Yesterday President-elect Trump promised to nullify the Trans-Pacific Partnership on his first day in office. You could call this Trump’s inauguration gift to China at the expense of rapidly developing countries like Vietnam. Free trade agreements and shifting labor costs continue to move manufacturing and exports from China to Southeast Asian countries like Vietnam. Southeast Asia-US trade has been helped by cost-effective labor and low-cost transparent freight and the now shattered promise of free trade.

Instead of improving global trade, cancelling TPP will hinder shifting manufacturing patterns, bolster China’s export industry, and hinder the continuation of the rapid growth of Vietnam’s economy with GDP multiplying 5X since 2000. Vietnam and other countries that export to the US were not destined to be the TPP’s only benefactor; US exports have continued to grow, with exports to Vietnam exploding by 473% in the last decade.

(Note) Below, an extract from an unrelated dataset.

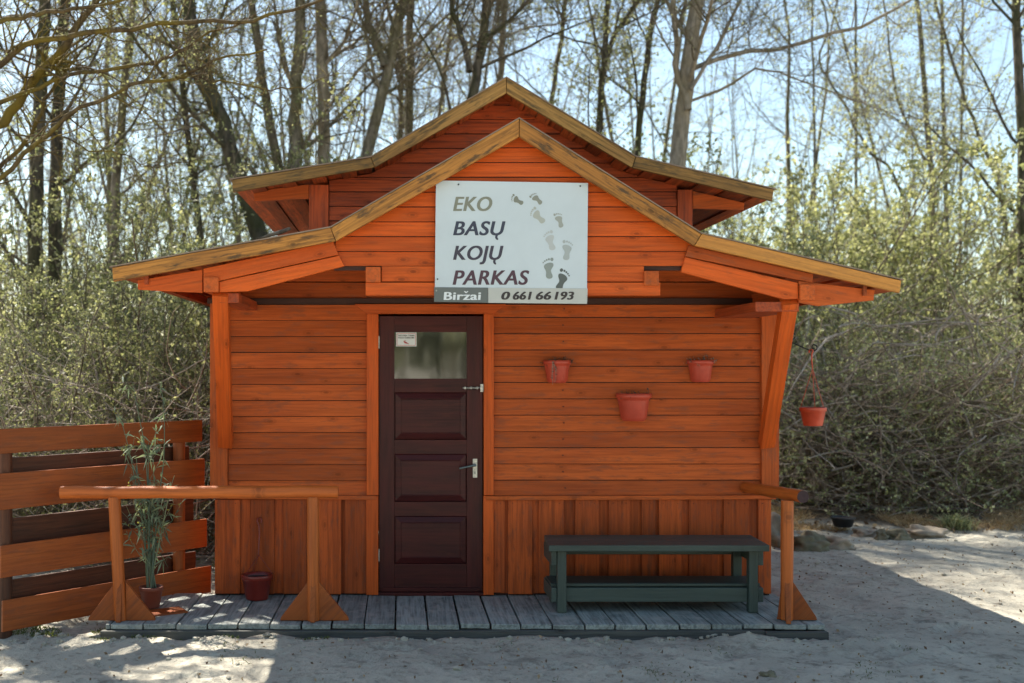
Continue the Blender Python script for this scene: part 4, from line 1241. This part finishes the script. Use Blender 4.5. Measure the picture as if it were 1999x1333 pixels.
T = tree
T('tree', 'dark thick trunk nearest the left picture edge, first of a close pair', [(88, -20), (76, 250), (68, 520)], 6.5, 30, 'bark_dark', 1, seed=1, limbs=16)
T('tree', 'dark thick trunk close beside the first, second of the left pair', [(130, -20), (112, 250), (106, 520)], 6.8, 27, 'bark_dark', 1, seed=2, limbs=16)
T('tree', 'slim grey trunk standing between the dark pair and the leaning trunk', [(262, -20), (240, 200), (226, 420)], 9.5, 20, 'bark', 1, seed=3)
T('tree', 'thin pale trunk behind the upper left thicket', [(215, -20), (208, 200), (214, 400)], 12, 12, 'bark', 1, seed=4)
T('tree', 'thick dark leaning trunk wrapped in young leaves', [(360, -30), (385, 100), (425, 210), (462, 330)], 7.5, 36, 'bark_dark', 1, seed=5, climb=900, limbs=12)
T('tree', 'slim leaning trunk beside the thick leaf wrapped one', [(335, -20), (360, 200), (385, 420)], 9, 15, 'bark_dark', 1, 'leaf', seed=6, climb=600)
T('tree', 'grey trunk leaning above the upper roof tip', [(488, -20), (512, 150), (545, 340)], 8.5, 22, 'bark', 1, seed=7)
T('tree', 'straight brown trunk behind the upper left roof wing', [(588, -20), (580, 150), (573, 340)], 8.0, 28, 'bark', 0, seed=8)
T('tree', 'straight pale grey trunk rising behind the upper left roof wing', [(626, -20), (630, 150), (634, 330)], 8.2, 29, 'bark_pale', 0, seed=9)
T('tree', 'forked leaning trunk with thick limb behind the left roof slope', [(795, -30), (772, 60), (754, 150), (716, 300)], 8, 27, 'bark', 0, seed=10, forks=[([(751, 130), (725, 60), (706, -10)], 17), ([(756, 150), (775, 60), (745, -20)], 9)])
T('tree', 'straight grey trunk touching the forked one', [(802, -20), (801, 120), (797, 260)], 9, 20, 'bark', 0, seed=11)
T('tree', 'thin trunk squeezed behind the forked tree', [(784, -20), (783, 130), (782, 260)], 11, 13, 'bark', 0, seed=12)
T('tree', 'thin leaning stem left of the roof peak', [(888, -20), (872, 120), (855, 240)], 11, 10, 'bark', 0, seed=13)
T('tree', 'rough dark trunk with two stems just left of the roof peak', [(952, -20), (940, 90), (922, 200)], 8, 25, 'bark_dark', 0, seed=14, forks=[([(916, 140), (908, 95), (888, 40), (882, -20)], 14)])
T('tree', 'smooth straight trunk directly behind the roof peak', [(985, -20), (981, 80), (973, 180)], 9, 16, 'bark_pale', 0, seed=15)
T('tree', 'thin crooked trunk just right of the roof peak', [(1104, -20), (1098, 60), (1086, 125), (1074, 220)], 10, 12, 'bark', 0, seed=16)
T('tree', 'upright trunk with yellow green leafy shoots, nearer the peak', [(1188, -20), (1180, 100), (1170, 250)], 9, 16, 'bark_dark', 1, 'leaf_bright', seed=17, climb=700, lsize=.05, forks=[([(1178, 110), (1215, 50), (1250, -10)], 11)])
T('tree', 'leafy slender trunk between the yellow green one and the big pale trunk', [(1288, -20), (1262, 120), (1244, 290)], 9, 15, 'bark_dark', 1, 'leaf_bright', seed=18, climb=600, lsize=.05)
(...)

Transparent trade, from sourcing to duties to freight shipping, is the cornerstone of the global economy. With over $1.2 trillion dollars of goods imported to the US from the 10 non-North American signatories in the past five years, the ultimate price for canceling the TPP will be paid by US consumers who will face higher prices.

Even within the US, not implementing the TPP will do more harm than good. US manufacturers may find it easier to compete domestically, but they will find it harder to export (nearly $900 billion dollars of goods were exported to non-North American TPP signatories in the past five years).

The one definite benefactor of cancelling the potential free trade agreement? The People’s Republic of China.